[Recorded information]

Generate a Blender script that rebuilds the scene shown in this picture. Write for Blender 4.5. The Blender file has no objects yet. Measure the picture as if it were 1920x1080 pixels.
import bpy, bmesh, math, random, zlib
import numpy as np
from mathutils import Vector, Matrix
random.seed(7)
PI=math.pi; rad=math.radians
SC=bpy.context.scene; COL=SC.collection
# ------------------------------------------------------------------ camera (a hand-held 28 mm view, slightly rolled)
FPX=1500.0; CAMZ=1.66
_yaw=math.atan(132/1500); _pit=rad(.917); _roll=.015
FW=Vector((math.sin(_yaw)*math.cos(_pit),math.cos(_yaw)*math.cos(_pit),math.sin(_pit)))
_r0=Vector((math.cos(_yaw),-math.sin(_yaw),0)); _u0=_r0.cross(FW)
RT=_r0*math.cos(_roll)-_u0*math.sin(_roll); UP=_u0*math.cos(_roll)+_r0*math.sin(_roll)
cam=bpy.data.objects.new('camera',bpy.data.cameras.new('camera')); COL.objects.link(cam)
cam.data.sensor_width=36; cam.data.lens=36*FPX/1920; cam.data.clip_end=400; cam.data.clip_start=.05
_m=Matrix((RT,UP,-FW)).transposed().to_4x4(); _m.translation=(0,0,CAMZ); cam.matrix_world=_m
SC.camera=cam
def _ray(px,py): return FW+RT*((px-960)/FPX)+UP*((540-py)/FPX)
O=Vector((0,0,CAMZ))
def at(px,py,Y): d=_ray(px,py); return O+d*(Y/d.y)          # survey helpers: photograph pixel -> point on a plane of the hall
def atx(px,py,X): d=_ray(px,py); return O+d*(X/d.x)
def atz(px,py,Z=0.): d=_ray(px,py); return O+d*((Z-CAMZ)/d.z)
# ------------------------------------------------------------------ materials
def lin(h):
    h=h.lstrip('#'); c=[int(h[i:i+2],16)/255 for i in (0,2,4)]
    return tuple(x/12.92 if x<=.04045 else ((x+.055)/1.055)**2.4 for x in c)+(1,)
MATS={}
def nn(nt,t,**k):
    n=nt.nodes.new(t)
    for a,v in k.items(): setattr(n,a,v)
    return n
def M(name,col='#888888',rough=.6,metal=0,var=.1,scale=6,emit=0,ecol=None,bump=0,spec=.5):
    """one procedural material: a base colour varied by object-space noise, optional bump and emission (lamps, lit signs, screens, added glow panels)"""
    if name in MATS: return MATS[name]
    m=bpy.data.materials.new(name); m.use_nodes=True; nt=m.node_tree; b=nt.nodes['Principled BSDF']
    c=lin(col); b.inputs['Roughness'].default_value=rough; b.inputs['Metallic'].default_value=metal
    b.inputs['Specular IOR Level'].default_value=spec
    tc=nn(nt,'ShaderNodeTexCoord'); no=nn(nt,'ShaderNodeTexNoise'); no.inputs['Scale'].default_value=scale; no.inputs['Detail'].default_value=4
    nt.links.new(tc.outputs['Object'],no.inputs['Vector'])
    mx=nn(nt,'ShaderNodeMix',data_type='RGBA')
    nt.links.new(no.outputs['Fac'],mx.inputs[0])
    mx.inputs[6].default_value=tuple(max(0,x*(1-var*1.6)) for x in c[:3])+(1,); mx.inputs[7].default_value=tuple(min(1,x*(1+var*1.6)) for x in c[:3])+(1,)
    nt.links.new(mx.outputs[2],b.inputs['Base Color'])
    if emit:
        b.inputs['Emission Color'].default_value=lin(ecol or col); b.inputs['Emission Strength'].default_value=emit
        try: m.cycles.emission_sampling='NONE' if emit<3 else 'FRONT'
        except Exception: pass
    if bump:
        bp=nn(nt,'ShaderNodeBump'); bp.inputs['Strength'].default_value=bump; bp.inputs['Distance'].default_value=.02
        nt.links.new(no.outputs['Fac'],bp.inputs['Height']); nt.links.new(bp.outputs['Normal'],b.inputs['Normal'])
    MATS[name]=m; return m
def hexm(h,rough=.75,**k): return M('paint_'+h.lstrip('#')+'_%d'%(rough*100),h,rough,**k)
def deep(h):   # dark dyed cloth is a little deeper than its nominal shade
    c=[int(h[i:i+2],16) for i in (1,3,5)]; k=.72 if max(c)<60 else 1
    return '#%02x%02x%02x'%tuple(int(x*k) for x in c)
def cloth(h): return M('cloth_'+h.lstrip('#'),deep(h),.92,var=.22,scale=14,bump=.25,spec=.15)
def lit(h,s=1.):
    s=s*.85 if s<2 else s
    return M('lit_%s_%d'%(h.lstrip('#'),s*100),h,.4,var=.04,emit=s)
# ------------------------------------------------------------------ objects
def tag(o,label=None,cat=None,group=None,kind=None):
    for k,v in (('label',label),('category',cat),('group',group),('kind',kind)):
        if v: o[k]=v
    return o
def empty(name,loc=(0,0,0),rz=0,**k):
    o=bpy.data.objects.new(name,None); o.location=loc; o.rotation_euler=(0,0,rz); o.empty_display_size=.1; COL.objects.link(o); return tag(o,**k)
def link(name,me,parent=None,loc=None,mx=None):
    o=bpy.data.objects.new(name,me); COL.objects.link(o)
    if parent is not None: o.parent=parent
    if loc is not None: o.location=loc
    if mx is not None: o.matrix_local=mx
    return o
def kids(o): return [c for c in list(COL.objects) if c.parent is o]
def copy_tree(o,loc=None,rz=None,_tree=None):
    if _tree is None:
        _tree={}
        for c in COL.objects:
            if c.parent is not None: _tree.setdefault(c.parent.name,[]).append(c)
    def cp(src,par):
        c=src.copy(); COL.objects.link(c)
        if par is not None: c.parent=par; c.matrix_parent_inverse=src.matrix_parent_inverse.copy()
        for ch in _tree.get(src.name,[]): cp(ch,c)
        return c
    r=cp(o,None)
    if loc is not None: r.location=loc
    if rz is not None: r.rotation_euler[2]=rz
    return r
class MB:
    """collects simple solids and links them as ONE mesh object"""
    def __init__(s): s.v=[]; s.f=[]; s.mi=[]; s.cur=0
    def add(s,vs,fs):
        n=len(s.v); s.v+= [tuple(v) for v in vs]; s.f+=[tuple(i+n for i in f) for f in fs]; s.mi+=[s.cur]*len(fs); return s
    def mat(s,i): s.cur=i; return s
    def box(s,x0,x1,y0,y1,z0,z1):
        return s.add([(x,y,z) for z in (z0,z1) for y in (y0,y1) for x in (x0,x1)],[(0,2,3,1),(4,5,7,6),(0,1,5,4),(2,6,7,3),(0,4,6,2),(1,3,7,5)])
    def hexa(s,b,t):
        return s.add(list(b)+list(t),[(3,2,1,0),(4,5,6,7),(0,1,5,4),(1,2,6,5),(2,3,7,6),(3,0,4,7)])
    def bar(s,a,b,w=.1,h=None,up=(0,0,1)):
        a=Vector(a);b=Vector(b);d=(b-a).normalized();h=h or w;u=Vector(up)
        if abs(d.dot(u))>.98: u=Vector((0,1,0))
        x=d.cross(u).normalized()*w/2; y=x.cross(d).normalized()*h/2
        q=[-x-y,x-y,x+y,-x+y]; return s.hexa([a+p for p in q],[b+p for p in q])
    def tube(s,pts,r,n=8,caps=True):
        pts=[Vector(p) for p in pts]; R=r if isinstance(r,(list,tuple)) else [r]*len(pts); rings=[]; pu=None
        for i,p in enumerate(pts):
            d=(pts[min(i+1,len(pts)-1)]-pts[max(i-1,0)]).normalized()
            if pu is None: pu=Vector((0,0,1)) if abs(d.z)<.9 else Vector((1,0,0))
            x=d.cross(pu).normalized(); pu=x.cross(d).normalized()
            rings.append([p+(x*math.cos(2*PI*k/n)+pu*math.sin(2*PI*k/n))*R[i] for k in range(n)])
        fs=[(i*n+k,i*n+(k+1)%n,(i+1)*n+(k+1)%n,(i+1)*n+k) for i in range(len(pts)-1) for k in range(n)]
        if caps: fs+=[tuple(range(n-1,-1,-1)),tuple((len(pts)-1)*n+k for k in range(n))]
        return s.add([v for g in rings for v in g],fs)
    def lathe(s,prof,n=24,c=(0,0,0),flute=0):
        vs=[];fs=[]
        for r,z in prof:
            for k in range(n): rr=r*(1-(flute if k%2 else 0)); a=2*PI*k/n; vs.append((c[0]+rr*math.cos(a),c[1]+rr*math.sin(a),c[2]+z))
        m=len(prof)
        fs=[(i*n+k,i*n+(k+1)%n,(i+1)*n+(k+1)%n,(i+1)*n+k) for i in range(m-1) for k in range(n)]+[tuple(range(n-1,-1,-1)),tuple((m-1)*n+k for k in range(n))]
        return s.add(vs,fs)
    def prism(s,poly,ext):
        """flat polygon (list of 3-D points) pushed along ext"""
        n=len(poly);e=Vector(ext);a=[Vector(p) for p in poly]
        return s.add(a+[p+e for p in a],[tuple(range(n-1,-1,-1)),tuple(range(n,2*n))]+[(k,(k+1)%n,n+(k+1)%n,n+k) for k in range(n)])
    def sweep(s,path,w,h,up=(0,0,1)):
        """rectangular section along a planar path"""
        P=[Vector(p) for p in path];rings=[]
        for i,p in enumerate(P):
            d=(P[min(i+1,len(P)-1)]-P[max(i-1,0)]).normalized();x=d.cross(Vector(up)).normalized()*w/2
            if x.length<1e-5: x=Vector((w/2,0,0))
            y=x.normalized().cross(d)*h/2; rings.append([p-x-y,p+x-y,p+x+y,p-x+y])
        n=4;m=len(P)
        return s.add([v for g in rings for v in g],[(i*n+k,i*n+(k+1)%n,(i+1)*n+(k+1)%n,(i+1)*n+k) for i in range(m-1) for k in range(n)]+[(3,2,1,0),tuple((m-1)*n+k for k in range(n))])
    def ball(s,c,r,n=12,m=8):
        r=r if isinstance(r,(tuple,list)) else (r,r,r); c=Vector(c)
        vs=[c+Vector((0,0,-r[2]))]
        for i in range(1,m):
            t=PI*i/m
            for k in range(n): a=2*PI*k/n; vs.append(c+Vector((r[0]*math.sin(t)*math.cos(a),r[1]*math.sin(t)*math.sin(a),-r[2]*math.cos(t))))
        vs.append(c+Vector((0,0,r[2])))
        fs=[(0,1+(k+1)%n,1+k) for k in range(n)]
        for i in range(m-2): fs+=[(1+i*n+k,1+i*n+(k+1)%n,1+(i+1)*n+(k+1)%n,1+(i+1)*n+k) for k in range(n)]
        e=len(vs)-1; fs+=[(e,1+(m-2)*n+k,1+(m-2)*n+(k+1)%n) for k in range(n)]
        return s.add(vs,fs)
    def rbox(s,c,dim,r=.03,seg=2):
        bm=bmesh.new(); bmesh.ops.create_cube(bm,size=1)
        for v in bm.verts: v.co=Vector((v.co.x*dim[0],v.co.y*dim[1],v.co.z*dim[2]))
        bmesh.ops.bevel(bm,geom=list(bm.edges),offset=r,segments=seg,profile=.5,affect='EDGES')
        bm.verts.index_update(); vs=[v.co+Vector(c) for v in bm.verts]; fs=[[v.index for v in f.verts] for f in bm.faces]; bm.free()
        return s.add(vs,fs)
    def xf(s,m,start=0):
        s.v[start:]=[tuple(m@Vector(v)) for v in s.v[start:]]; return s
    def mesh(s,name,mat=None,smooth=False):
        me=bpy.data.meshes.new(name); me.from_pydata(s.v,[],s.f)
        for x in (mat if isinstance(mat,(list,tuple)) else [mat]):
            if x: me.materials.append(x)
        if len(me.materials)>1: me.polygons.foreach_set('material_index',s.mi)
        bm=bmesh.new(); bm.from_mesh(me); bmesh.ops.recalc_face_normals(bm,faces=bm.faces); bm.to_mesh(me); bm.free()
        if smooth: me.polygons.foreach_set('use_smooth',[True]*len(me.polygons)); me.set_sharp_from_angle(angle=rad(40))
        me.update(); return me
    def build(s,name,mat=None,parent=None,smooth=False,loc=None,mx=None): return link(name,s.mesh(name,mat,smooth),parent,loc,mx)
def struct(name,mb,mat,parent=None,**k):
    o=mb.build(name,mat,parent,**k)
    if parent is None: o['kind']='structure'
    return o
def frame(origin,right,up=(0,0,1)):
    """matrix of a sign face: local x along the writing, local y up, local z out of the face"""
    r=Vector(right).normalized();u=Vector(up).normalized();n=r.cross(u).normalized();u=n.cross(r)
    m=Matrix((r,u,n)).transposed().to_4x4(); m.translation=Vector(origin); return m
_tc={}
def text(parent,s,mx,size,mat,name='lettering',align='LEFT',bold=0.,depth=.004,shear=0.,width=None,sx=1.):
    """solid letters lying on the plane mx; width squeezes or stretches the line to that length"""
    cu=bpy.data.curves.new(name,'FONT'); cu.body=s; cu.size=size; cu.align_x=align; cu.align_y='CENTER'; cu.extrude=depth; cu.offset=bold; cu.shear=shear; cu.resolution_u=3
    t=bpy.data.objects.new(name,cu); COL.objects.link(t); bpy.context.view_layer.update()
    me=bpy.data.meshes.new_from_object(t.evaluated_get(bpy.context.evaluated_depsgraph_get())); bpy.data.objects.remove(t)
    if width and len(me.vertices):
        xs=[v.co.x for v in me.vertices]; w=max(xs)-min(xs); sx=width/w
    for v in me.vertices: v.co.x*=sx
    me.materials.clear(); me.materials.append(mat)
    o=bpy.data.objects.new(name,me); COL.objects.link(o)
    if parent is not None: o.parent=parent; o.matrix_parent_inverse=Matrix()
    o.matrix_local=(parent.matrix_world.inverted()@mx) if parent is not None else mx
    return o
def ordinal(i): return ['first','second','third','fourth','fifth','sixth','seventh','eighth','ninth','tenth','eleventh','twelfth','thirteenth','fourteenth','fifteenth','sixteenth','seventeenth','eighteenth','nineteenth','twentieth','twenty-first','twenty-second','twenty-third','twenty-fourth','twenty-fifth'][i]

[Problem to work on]
Look through the data and show every line containing "scene".

[Solution]
Generate a Blender script that rebuilds the scene shown in this picture. Write for Blender 4.5. The Blender file has no objects yet. Measure the picture as if it were 1920x1080 pixels.
SC=bpy.context.scene; COL=SC.collection